Let’s start this discussion with troubleshooting networks. I’m not sure about you, but I need a network drawing to troubleshoot; it’s the only way I can keep things straight. I have seen many people scribble little drawings on paper as they run commands on each device in the network, but while these drawings make sense to them at the time, they are difficult to understand after the fact. Creating the drawing was ultimately a waste of time, as it can’t be reused.
Having an up-to-date drawing will save time when troubleshooting network issues. These are the three topology types we use to troubleshoot networks:
1. Physical Topology
The Physical Topology is a map of your network devices and their connections. It includes physical devices and interfaces, and there is no virtualization involved. With the aid of a Physical Drawing, you can disconnect and reconnect all cables between network devices.
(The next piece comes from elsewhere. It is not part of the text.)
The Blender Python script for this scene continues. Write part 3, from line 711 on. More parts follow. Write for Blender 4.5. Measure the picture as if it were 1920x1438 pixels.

You can display Layer 2 VLANs on a Physical Topology Map, which helps illustrate the VLAN domains across the switches. There are scenarios when you would not see a VLAN on a physical interface, such as when the interface is configured as part of a virtual interface, i.e., a Port-Channel or aggregated interface. These interfaces assume the responsibilities of the Physical interface for Layer 2 traffic. In the following image, call-out #1 shows a physical representation of a virtualized device and call-out #2 shows a physical representation of two physical interfaces. These physical representations will be shown virtually on the next Topology type, the vPhysical.
2. vPhysical Topology
The vPhysical Topology includes physical devices and virtual representations of physical devices. The Cisco ASA and the Cisco Nexus 7k are examples of devices that can be virtualized physically. The ASA uses Security Context, and the Nexus 7k uses Virtual Device Context. The vPhysical Topology contains Physical Interfaces and Virtual Layer 2 Interfaces. Layer 2 VLANs are also displayed. The vPhysical allows you to visualize the virtual path through your physical environment.
You may be unfamiliar with the vPhysical concept. It is a Topology type used in bitB Dynamic Mapping Software. We created the concept when hardware and interface virtualizations became popular and the Physical path could no longer be easily shown with a Physical Topology map, creating the need to show a virtual path through the network. For example, if a Firewall was virtualized physically, then one Physical interface could be used in two different Security Contexts. If you did not show the breakout of the context, then you would not have a true picture of the packet flow through the multiple security contexts. This is shown in the following image. Call-out #1 shows a virtual representation of the Physical device shown in the Physical Topology. Now you see two Security Context on the Cisco ASA firewall. The prod and Internal contexts. Call-out #2 shows something similar. A virtual representation of the physical interfaces is shown as one virtualized interface. In this case, the virtualized interface is a Cisco Port-Channel, Port-Channel1.
3. Logical Topology
The Logical Topology primarily includes Layer 3 devices. It may include some Layer 2 devices if the subnet is shown for the device’s management IP address. We recommend excluding the management subnets from your standard Logical Topology maps. It is better to create a dedicated administrative or management network topology map and display them there. The Logical representation will allow you to easily follow the flow of traffic through the network.
Layout Themes
bitB has two layout themes for the Logical Topology. The first is All Subnets – Internet Driven, which shows all Layer 3 subnets connected to each device that was selected for the drawing. This is useful if you want to know which devices are connected to which subnets. If you’re troubleshooting the network, however, it is helpful to only show the interconnect subnets. Interconnect subnets connect two network devices together, and they are used to create the path through the network, as pictured here. The drawing on the left shows all subnets, and the drawing on the right shows only interconnect subnets. The drawing on the right allows better focus in troubleshooting issues.
bitB does this differently by using a Route-Driven Hierarchical layout. The devices appear in a layered hierarchy based on where they are located in the route path from the Internet to the internal network. The device closest to the Internet appears at the top of the topology, and each hop into the internal network is displayed below the previous device. Therefore, you see exactly how the network devices switch and route traffic through the network.
Creating an accurate topology for your network now will save you a lot of headaches when issues arise in the future, allowing you to troubleshoot more efficiently and effectively than if you tried to follow those old, illegible scribbles you made on a whim.